Torsten Hiermann: Eine entscheidende. Wir können noch so viele Einzelmaßnahmen einführen – wenn sie nicht integriert sind, entsteht wieder ein Flickenteppich. Alle Vektoren müssen berücksichtigt werden, damit ein wirksames 360-Grad-Sicherheitskonzept entsteht.
Heißt das, dass sich künftig alle Unternehmen, nicht nur KRITIS-Betreiber, intensiver mit Angriffen beschäftigen müssen?
Torsten Hiermann: Das hängt von der Risikoanalyse und vom Schutzniveau ab: Ein Mittelständler im Maschinenbau hat möglicherweise nicht die gleiche Bedrohungskulisse wie zum Beispiel ein Netzbetreiber. Aber auch er kann durch physische oder Angriffe auf die IT lahmgelegt werden – denken Sie nur an Cyberattacken, gestörte Lieferketten oder an die Stromversorgung. Die Produktion in der Tesla Gigafactory wurde nicht durch eine hochkomplexe Operation lahmgelegt, sondern mit simplen Mitteln: Ein Brandanschlag auf eine Versorgungsleitung. Es geht also um die Frage: Wie verwundbar bin ich? Wie resilient sind meine Prozesse? Und habe ich Vorkehrungen getroffen, um bei einem Angriff handlungsfähig zu bleiben oder den Schaden zu minimieren?
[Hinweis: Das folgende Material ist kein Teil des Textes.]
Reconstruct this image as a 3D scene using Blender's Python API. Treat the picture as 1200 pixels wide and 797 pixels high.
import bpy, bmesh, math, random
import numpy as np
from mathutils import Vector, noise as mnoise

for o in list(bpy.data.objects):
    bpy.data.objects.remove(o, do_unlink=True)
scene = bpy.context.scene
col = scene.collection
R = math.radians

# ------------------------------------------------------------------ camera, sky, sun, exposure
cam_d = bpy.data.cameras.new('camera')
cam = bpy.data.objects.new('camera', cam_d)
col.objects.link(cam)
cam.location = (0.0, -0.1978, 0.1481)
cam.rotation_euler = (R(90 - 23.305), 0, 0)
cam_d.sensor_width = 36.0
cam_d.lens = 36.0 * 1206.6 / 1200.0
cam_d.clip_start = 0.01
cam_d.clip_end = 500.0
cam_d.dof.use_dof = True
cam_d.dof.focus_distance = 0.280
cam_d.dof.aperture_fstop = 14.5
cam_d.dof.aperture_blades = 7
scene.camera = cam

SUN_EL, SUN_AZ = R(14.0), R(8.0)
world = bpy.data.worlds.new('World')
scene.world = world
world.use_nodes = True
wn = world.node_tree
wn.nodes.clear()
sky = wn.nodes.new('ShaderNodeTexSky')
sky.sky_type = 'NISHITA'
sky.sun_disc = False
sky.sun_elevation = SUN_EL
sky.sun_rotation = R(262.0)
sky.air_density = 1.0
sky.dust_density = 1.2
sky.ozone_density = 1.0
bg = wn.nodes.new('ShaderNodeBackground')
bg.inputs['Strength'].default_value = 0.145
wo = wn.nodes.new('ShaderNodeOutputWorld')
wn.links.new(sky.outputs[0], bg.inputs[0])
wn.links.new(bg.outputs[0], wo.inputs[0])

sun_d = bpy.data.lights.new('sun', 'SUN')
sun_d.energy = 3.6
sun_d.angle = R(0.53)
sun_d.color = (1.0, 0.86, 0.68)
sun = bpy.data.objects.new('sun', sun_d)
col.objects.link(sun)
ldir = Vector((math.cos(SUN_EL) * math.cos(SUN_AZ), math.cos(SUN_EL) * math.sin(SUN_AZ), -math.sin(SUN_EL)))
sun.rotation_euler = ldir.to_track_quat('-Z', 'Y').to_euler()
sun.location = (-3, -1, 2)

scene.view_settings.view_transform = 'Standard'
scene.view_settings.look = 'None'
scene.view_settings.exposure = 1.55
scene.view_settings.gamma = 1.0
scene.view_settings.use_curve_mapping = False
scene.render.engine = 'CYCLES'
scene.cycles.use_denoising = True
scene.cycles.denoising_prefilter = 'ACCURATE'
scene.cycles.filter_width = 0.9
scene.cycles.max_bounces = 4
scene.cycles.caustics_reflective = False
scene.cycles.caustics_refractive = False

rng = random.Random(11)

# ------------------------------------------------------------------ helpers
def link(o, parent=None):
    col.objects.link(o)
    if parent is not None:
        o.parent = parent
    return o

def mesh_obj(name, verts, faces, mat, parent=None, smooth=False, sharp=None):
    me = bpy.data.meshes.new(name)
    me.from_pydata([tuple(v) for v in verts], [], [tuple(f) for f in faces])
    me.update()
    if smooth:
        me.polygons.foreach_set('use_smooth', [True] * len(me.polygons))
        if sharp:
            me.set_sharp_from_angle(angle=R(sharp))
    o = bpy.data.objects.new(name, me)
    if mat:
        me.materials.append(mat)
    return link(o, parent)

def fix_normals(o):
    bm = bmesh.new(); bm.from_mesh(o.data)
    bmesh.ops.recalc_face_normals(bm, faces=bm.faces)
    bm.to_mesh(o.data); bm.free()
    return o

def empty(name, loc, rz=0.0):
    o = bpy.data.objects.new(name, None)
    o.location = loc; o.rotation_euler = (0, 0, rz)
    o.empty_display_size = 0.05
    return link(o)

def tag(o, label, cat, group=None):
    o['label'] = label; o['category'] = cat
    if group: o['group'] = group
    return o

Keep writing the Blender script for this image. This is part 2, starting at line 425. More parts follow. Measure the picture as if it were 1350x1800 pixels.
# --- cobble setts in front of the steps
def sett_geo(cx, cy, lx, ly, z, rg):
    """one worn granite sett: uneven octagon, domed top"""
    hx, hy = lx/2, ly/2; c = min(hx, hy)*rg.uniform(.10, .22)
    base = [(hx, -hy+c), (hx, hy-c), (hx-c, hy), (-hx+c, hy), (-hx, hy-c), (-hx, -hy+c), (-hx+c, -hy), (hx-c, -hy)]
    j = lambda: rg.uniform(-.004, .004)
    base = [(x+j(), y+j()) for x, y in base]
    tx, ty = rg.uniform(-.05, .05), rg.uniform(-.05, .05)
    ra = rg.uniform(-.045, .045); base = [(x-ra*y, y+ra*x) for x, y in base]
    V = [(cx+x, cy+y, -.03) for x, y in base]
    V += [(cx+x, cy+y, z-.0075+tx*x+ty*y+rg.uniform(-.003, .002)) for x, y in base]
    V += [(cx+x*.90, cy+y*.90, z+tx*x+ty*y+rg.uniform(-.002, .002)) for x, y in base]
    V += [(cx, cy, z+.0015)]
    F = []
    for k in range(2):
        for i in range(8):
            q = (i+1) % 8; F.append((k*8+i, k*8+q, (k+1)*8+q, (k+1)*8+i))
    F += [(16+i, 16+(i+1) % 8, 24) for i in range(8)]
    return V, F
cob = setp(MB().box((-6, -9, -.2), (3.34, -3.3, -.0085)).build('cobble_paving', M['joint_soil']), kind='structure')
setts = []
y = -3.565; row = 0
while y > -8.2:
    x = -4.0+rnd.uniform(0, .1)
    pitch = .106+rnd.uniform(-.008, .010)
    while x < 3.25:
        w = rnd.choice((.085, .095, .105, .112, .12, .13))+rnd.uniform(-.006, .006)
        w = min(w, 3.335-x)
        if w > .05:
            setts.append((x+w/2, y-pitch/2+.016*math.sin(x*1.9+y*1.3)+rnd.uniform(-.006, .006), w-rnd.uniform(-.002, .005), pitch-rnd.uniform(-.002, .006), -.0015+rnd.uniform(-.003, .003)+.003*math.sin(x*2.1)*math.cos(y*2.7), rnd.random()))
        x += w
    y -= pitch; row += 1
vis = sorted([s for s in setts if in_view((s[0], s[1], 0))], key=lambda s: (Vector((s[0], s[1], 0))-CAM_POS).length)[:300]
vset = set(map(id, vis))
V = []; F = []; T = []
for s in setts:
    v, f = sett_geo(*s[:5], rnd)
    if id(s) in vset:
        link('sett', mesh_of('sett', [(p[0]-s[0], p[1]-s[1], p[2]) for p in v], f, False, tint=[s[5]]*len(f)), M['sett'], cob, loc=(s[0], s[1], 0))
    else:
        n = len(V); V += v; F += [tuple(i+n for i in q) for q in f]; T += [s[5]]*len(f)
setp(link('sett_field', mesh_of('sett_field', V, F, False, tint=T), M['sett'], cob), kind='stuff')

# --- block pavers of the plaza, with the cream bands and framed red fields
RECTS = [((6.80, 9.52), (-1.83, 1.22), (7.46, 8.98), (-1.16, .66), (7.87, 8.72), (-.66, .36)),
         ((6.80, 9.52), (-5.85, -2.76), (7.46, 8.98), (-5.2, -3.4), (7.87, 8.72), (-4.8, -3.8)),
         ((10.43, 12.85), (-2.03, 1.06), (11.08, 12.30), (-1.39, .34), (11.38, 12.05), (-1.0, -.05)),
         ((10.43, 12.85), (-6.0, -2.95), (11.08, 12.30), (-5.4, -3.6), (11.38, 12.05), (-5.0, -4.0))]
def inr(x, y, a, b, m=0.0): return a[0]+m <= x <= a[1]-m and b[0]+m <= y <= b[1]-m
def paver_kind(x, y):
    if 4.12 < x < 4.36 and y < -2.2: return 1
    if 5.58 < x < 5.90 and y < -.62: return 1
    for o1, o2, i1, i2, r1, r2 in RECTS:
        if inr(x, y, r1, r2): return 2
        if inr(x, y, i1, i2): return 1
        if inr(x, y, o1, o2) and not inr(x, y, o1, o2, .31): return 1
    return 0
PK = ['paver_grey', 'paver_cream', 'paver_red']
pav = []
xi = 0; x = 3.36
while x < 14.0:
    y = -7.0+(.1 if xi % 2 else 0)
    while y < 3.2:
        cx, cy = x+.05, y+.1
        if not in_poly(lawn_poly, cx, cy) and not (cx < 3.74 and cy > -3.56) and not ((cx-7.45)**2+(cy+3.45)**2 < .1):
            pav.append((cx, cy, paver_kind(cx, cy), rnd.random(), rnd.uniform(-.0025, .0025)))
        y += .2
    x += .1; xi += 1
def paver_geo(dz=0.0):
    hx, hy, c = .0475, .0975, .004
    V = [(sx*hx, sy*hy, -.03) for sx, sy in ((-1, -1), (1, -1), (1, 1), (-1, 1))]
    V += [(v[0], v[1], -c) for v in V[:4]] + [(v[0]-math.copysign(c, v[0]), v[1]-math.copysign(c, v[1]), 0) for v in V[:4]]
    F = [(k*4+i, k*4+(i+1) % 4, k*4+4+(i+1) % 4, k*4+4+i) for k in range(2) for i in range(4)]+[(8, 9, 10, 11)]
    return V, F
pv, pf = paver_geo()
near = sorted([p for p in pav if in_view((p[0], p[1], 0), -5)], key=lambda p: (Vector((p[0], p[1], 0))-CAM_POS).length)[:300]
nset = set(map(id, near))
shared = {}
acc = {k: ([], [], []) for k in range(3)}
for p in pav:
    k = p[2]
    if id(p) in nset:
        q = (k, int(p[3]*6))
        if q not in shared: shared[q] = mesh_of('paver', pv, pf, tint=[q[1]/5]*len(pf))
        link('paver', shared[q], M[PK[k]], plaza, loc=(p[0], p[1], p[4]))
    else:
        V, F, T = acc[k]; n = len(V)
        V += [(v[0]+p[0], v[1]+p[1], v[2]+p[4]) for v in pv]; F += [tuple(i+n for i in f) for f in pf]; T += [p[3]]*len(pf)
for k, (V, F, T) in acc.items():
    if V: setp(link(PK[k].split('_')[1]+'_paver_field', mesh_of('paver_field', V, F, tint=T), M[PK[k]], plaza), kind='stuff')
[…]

Genau da setzt das Thema Business Continuity an. Ein Gesamtschutz ist nicht nur Abwehr, sondern auch Vorbereitung. Und er verlangt, dass Unternehmen nicht nur den physischen Perimeter sehen, sondern Informationsschutz, Social Engineering, IT-Sicherheit und den Luftraum gleichermaßen berücksichtigen.